STATED GOAL -
Your output is the lines from the first one to the one containing "at.data.foreach_set('value', sh.astype(np.float32))", repeated exactly, with images left out.

PROVIDED MATERIAL -

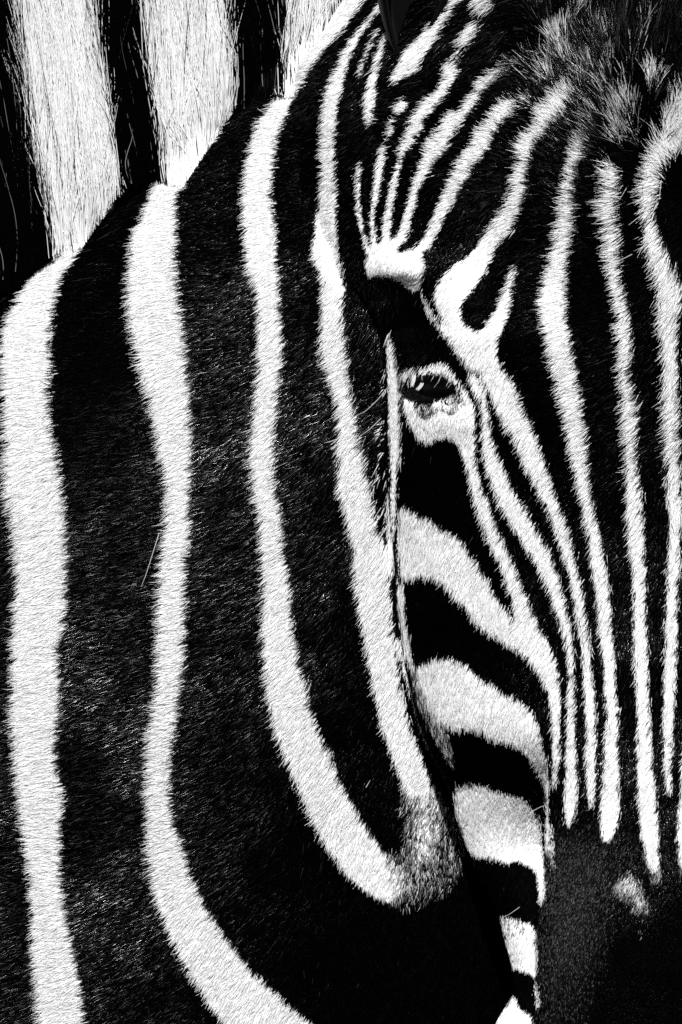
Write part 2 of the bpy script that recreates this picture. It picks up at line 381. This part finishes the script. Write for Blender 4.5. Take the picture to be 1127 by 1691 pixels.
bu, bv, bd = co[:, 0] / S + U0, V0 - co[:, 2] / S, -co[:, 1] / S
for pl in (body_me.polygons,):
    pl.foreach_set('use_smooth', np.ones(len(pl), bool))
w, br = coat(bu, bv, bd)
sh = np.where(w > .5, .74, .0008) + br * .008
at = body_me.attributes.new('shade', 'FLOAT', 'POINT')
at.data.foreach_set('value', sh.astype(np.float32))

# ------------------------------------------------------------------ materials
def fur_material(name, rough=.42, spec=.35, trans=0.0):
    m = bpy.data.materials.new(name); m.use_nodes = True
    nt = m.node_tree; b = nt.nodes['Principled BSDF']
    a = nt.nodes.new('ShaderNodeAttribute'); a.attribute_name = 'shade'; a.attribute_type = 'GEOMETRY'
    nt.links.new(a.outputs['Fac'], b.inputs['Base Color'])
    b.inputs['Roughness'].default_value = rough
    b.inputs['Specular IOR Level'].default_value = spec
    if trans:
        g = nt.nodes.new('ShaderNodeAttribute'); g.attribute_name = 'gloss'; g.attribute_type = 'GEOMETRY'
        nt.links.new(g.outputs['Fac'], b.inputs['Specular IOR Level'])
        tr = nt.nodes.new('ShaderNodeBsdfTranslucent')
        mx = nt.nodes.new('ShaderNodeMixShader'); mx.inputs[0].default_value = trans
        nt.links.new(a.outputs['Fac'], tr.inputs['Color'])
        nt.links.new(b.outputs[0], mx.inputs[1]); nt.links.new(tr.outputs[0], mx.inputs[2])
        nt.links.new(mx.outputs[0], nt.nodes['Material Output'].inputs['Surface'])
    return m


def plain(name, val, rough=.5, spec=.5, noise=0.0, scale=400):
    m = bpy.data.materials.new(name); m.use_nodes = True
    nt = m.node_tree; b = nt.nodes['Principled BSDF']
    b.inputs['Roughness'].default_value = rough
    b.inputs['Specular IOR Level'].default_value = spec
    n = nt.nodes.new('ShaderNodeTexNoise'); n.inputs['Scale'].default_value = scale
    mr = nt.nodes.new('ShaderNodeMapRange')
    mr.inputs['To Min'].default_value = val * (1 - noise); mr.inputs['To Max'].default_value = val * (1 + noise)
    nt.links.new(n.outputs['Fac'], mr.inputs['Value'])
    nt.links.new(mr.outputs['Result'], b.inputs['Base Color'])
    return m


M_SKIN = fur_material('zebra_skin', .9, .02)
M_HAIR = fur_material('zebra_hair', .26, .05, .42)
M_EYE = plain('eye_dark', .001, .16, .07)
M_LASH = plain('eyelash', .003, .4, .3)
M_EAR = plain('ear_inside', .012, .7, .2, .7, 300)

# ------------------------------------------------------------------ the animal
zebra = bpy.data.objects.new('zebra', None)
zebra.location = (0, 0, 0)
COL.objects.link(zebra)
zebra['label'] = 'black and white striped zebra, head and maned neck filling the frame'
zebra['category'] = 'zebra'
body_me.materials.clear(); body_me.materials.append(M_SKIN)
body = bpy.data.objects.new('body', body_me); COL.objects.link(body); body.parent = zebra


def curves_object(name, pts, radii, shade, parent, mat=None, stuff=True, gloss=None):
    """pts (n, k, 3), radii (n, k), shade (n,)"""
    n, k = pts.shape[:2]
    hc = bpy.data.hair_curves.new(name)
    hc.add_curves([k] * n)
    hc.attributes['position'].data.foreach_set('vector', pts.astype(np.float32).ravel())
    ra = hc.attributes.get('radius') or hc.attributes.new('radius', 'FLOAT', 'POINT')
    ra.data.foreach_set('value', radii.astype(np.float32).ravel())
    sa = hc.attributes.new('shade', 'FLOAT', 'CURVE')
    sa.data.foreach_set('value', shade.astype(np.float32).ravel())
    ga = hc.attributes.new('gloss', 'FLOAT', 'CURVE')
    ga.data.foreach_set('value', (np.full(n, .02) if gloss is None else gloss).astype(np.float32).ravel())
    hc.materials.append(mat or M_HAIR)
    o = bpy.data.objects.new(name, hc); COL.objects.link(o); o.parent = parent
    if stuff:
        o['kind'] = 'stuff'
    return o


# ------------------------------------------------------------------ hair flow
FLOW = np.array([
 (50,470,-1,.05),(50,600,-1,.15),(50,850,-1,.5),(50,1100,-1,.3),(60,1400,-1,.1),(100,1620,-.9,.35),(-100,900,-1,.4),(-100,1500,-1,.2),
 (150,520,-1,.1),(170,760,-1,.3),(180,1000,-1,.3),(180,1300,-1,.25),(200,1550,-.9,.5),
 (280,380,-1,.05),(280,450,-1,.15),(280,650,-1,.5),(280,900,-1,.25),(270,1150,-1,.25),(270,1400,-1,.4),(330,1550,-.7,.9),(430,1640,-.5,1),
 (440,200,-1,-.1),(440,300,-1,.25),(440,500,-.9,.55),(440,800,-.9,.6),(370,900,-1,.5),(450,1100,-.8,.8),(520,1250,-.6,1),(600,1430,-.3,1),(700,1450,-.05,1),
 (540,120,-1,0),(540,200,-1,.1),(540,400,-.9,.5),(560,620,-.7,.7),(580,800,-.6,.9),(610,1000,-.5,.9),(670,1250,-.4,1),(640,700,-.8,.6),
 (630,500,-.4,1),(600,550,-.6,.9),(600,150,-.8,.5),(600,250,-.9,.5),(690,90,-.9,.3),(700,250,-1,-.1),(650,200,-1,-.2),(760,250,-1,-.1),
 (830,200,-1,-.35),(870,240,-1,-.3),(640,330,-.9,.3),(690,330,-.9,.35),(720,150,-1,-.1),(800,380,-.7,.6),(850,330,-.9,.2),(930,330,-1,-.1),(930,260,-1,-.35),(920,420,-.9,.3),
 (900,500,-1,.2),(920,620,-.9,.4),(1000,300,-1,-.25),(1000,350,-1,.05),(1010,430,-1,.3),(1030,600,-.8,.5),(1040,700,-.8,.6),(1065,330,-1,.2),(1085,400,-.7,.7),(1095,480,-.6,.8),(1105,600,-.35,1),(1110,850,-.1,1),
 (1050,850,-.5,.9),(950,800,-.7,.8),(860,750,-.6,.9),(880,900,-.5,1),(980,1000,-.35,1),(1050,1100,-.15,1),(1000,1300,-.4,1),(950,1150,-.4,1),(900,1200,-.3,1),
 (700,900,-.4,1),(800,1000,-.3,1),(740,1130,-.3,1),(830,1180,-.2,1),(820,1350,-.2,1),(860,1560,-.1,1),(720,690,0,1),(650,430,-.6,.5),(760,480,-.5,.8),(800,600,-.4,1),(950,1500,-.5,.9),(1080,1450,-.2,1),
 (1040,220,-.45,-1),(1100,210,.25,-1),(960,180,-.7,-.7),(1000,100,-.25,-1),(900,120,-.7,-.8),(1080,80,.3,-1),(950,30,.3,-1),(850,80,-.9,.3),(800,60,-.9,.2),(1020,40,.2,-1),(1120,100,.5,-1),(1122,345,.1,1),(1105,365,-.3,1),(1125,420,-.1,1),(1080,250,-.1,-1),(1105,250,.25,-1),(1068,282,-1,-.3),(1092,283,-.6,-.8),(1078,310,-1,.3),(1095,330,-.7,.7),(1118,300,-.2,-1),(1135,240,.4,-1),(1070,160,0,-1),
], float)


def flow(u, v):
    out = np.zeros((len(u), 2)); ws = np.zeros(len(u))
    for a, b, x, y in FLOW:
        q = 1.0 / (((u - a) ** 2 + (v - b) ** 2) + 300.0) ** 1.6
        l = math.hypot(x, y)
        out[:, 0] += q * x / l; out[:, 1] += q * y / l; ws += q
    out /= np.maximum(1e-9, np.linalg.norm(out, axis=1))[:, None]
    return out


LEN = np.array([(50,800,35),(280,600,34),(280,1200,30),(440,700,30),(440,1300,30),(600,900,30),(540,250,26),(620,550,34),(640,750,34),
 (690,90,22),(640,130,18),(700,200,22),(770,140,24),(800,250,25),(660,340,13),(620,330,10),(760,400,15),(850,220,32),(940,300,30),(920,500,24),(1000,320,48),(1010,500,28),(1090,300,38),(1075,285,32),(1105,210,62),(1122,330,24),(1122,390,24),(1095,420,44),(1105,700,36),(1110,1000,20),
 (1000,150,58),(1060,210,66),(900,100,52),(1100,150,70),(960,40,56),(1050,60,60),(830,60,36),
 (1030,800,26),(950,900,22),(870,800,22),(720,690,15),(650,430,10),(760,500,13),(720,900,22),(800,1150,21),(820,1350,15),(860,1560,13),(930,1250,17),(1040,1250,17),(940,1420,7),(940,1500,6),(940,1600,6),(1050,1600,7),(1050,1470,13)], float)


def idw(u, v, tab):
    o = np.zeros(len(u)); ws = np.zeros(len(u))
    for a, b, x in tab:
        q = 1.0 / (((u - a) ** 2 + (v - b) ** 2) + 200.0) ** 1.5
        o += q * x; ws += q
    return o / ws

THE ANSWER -
Write part 2 of the bpy script that recreates this picture. It picks up at line 381. This part finishes the script. Write for Blender 4.5. Take the picture to be 1127 by 1691 pixels.
bu, bv, bd = co[:, 0] / S + U0, V0 - co[:, 2] / S, -co[:, 1] / S
for pl in (body_me.polygons,):
    pl.foreach_set('use_smooth', np.ones(len(pl), bool))
w, br = coat(bu, bv, bd)
sh = np.where(w > .5, .74, .0008) + br * .008
at = body_me.attributes.new('shade', 'FLOAT', 'POINT')
at.data.foreach_set('value', sh.astype(np.float32))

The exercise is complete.